Sorti en 1940, Rebecca a pour particularité d’être le premier film étatsunien d’Alfred Hitchcock. Comme son précédent tournage (La taverne de la Jamaïque), le réalisateur adapte un roman de Daphné du Maurier, ici son roman le plus célèbre.
Le film débute par un travelling qui part d’un portail, passe par un chemin envahi par la nature, pour aboutir aux ruines d’un manoir crépusculaire dont la lumière lunaire redonne étrangement vie à certaines pièces. Une narratrice indique le nom du domaine : Manderley, et éveille d’emblée l’attention du spectateur pour en découvrir l’histoire et l’origine de cet abandon. Cette courte introduction laisse ensuite place au récit d’une dame de compagnie particulièrement peu sûre d’elle-même, rencontrer Maxime de Winter, propriétaire de Manderley. S’ensuit un jeu de séduction, un mariage précipité suite à l’urgence du départ de la jeune femme, et l’arrivée au domaine… Tout rappelle à la nouvelle Mme de Winter l’ombre omniprésente et charismatique de Rebecca, la première femme de son mari, morte suite à une noyade. Tout contribue, et particulièrement la très austère gouvernante Mme Danvers, à faire sentir à la nouvelle châtelaine son incapacité à être à la hauteur. La communication au sein du couple se détériore en conséquence, mais pour des motifs différents, M. de Winter cachant un terrible secret qui sera dévoilé par un autre évènement tragique.

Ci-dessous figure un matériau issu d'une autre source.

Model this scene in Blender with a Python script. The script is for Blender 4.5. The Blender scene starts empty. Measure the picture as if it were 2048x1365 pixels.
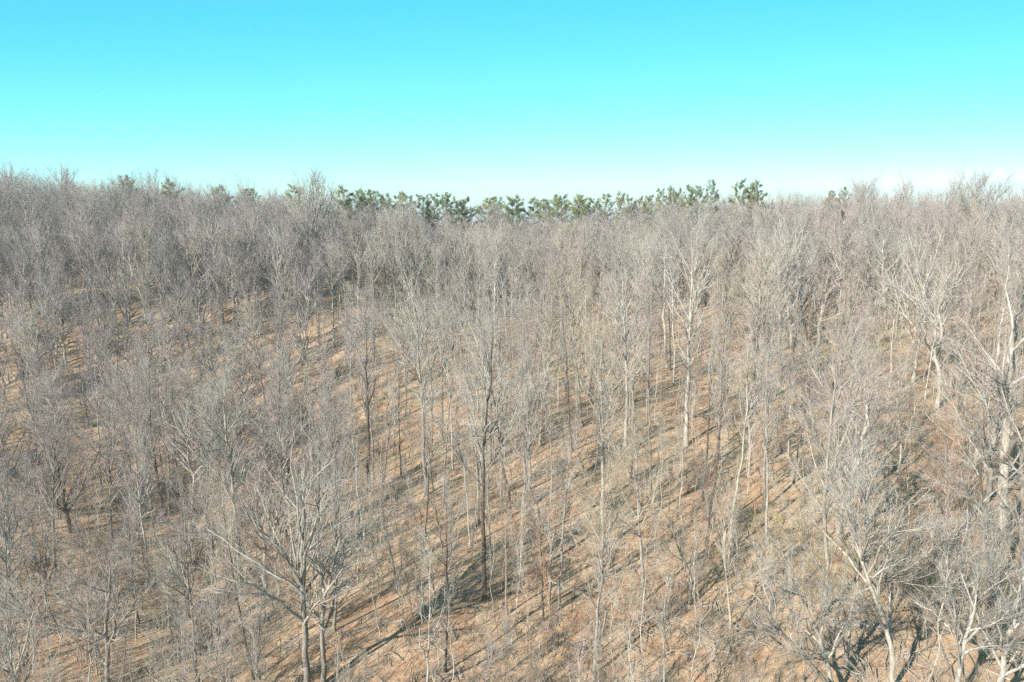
import bpy, math, random
import numpy as np

# ------------------------------------------------------------------ camera, sky, sun, exposure
SC = bpy.context.scene
COL = SC.collection
HC = 36.0                                   # drone height over datum
PITCH = math.radians(10.6)
FPX = 1365.0                                # focal length in pixels of a 2048 px wide frame
cam = bpy.data.cameras.new('camera')
cam.sensor_width = 36.0
cam.lens = 36.0 * FPX / 2048.0
cam.clip_start = 0.5
cam.clip_end = 9000.0
camo = bpy.data.objects.new('camera', cam)
camo.location = (0, 0, HC)
camo.rotation_euler = (math.pi / 2 - PITCH, 0, 0)
COL.objects.link(camo)
SC.camera = camo

SUN_AZ = math.radians(230.0)                # compass-like: 0 = +y, clockwise; sun behind the camera, to the left
SUN_EL = math.radians(31.0)
world = bpy.data.worlds.new('World')
SC.world = world
world.use_nodes = True
nt = world.node_tree
nt.nodes.clear()
wo = nt.nodes.new('ShaderNodeOutputWorld')
bg = nt.nodes.new('ShaderNodeBackground')
sky = nt.nodes.new('ShaderNodeTexSky')
sky.sky_type = 'NISHITA'
sky.sun_disc = False
sky.sun_elevation = SUN_EL
sky.sun_rotation = SUN_AZ
sky.altitude = 300
sky.air_density = 1.0
sky.dust_density = 0.6
sky.ozone_density = 1.0
# the camera's saturated winter sky: pull red down, green up where the sky is deep
sep = nt.nodes.new('ShaderNodeSeparateColor')
comb = nt.nodes.new('ShaderNodeCombineColor')
def wmath(op, a, b):
    n = nt.nodes.new('ShaderNodeMath'); n.operation = op
    for i, v in enumerate((a, b)):
        if hasattr(v, 'links') or hasattr(v, 'is_linked'):
            nt.links.new(v, n.inputs[i])
        else:
            n.inputs[i].default_value = v
    return n.outputs[0]
# the photographed sky is nearly even from side to side
svm = nt.nodes.new('ShaderNodeMapping'); svm.vector_type = 'POINT'
svm.inputs['Scale'].default_value = (.42, 1.0, 1.0)
svc = nt.nodes.new('ShaderNodeTexCoord'); svn = nt.nodes.new('ShaderNodeVectorMath'); svn.operation = 'NORMALIZE'
nt.links.new(svc.outputs['Generated'], svm.inputs[0]); nt.links.new(svm.outputs[0], svn.inputs[0]); nt.links.new(svn.outputs[0], sky.inputs['Vector'])
nt.links.new(sky.outputs[0], sep.inputs[0])
SKY_R = (0.170, 1.60); SKY_G = (1.40, 0.715); SKY_B = (0.95, 1.0)
for ch, (mul, pw) in enumerate((SKY_R, SKY_G, SKY_B)):
    o_ = wmath('MULTIPLY', wmath('POWER', sep.outputs[ch], pw), mul)
    nt.links.new(wmath('MAXIMUM', o_, 0.5) if ch == 0 else o_, comb.inputs[ch])
# thin white cloud bank low over the horizon
wtc = nt.nodes.new('ShaderNodeTexCoord'); wmp = nt.nodes.new('ShaderNodeMapping')
wmp.inputs['Scale'].default_value = (2.2, 2.2, 16.0); wmp.inputs['Location'].default_value = (3.1, 0.4, 0.0)
nt.links.new(wtc.outputs['Generated'], wmp.inputs[0])
wno = nt.nodes.new('ShaderNodeTexNoise'); wno.inputs['Scale'].default_value = 1.0; wno.inputs['Detail'].default_value = 4.0
nt.links.new(wmp.outputs[0], wno.inputs['Vector'])
wsx = nt.nodes.new('ShaderNodeSeparateXYZ'); nt.links.new(wtc.outputs['Generated'], wsx.inputs[0])
wel = nt.nodes.new('ShaderNodeMapRange'); wel.interpolation_type = 'SMOOTHSTEP'
for k_, v_ in zip(('From Min', 'From Max', 'To Min', 'To Max'), (0.030, 0.062, 1.0, 0.0)):
    wel.inputs[k_].default_value = v_
nt.links.new(wsx.outputs[2], wel.inputs['Value'])
wcl = nt.nodes.new('ShaderNodeMapRange'); wcl.interpolation_type = 'SMOOTHSTEP'
for k_, v_ in zip(('From Min', 'From Max', 'To Min', 'To Max'), (0.42, 0.56, 0.0, 1.0)):
    wcl.inputs[k_].default_value = v_
nt.links.new(wno.outputs[0], wcl.inputs['Value'])
wmx = nt.nodes.new('ShaderNodeMix'); wmx.data_type = 'RGBA'
waz = nt.nodes.new('ShaderNodeMapRange'); waz.interpolation_type = 'SMOOTHSTEP'
for k_, v_ in zip(('From Min', 'From Max', 'To Min', 'To Max'), (0.36, 0.56, 0.0, 1.0)):
    waz.inputs[k_].default_value = v_
nt.links.new(wsx.outputs[0], waz.inputs['Value'])
nt.links.new(wmath('MULTIPLY', wmath('MULTIPLY', wel.outputs[0], wcl.outputs[0]), waz.outputs[0]), wmx.inputs[0])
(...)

Pour son premier film tourné outre-Atlantique, les moyens de Rebecca sont conséquents. Plus que dans aucun de ses précédents films, l’esthétique est mise en avant, à travers des décors somptueux (Monte-Carlo, manoir de Manderley) et les costumes (dont la copie de la robe de Rebecca). Peu de suspens dans Rebecca, mais Hitchcock parvient avec brio à y instaurer une atmosphère particulièrement anxiogène. L’actrice Joan Fontaine incarne parfaitement l’héroïne manquant totalement de confiance en elle, par ses épaules tombantes, son regard apeuré devant la gouvernante. Le parallèle est d’autant plus saisissant avec Mme Danvers, d’une froideur imposante et implacable. La fascination de cette dernière pour son ancienne maîtresse Rebecca, à travers ses paroles, sa manière de toucher ses effets personnels, touche clairement à l’homoérotisme, ce qui pour l’époque pouvait participer du caractère angoissant du film.
Rebecca, même si le réalisateur en laissera une appréciation mitigée par la suite, est une belle réussite qui rencontrera d’ailleurs le succès dès sa sortie.